Review the lines that follow and copy each one that contains the word "from".

--- begin MATERIAL ---

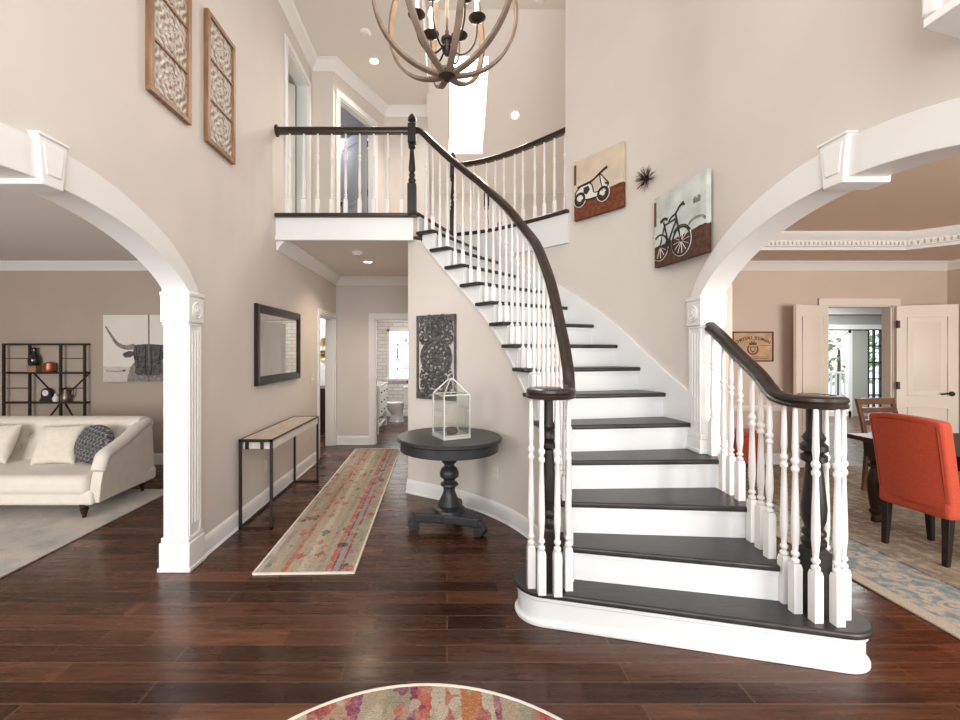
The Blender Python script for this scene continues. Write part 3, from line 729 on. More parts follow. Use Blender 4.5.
def door_leaf(name, W, H, hinge, rz, m, handle=True, hand=1, hinges=True, knob=False):
    """leaf runs from the hinge along local +x, two raised panels"""
    o = bpy.data.objects.new(name, None); COL.objects.link(o); o.location = hinge; o.rotation_euler = (0, 0, rz); o['kind'] = 'structure'
    b = MB(); b.box(0, W, -.019, .019, .01, H); b.build('leaf', m, o, smooth=False, bevel=.002)
    for z0, z1 in ((H*.44, H-.16), (.24, H*.44-.16)):
        b = MB()
        for sg in (-1, 1):
            L = []
            for ins, dep in ((0, .020), (.012, .012), (.045, .012), (.07, .022)):
                L.append([(.11+ins, sg*dep, z0+ins), (W-.11-ins, sg*dep, z0+ins), (W-.11-ins, sg*dep, z1-ins), (.11+ins, sg*dep, z1-ins)])
            b.bridge(L)
            b.tube([(.11, sg*.02, z0), (W-.11, sg*.02, z0), (W-.11, sg*.02, z1), (.11, sg*.02, z1), (.11, sg*.02, z0)], .006, 6)
        b.build('panel', m, o)
    if handle:
        b = MB()
        for sg in (-1, 1):
            b.cyl((W-.07, sg*.019, .98), (W-.07, sg*.03, .98), .032, seg=18); b.cyl((W-.07, sg*.03, .98), (W-.07, sg*.06, .98), .012)
            if knob: b.ball((W-.07, sg*.07, .98), .03)
            else: b.tube(smooth_path([(W-.07, sg*.06, .98), (W-.12, sg*.062, .985), (W-.19, sg*.058, .975)], 4), .011, 8)
        b.build('handle', M['bronze'], o)
    if hinges:
        for z in (.25, H*.5, H-.25):
            b = MB(); b.cyl((0, -.02, z-.05), (0, -.02, z+.05), .011, seg=8); b.box(-.01, .035, -.0215, -.017, z-.05, z+.05); b.build('hinge', M['bronze'], o)
    return o
a1 = math.atan2(5.74-5.985, 6.72-6.12)
door_leaf('door_1', .625, 2.15, (6.075, 5.955, 0), math.atan2(-.22, .60), M['door'])
door_leaf('door_2', .625, 2.15, (5.145, 5.955, 0), PI+math.atan2(.20, .60), M['door'], handle=False)
door_leaf('door_3', .66, 2.04, (-.51, 7.42, 0), PI/2+.22, M['white'], knob=True)
door_leaf('door_5', .76, 2.02, (-2.0, 5.78, UP), math.atan2(-.72, -.69), M['white'])
p5 = TD @ V((.945, .12, 0)); door_leaf('door_6', .78, 2.02, (p5.x, p5.y, UP), angd+PI/2-.35, M['lav'])

# ------------------------------------------------------------------ staircase
st = thing('staircase', 'curved white staircase with dark wooden treads sweeping up left to the landing', 'staircase')
def line_pts(k):
    return inn(k), out(k)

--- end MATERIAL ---

FINAL ANSWER
The Blender Python script for this scene continues. Write part 3, from line 729 on. More parts follow. Use Blender 4.5.
    """leaf runs from the hinge along local +x, two raised panels"""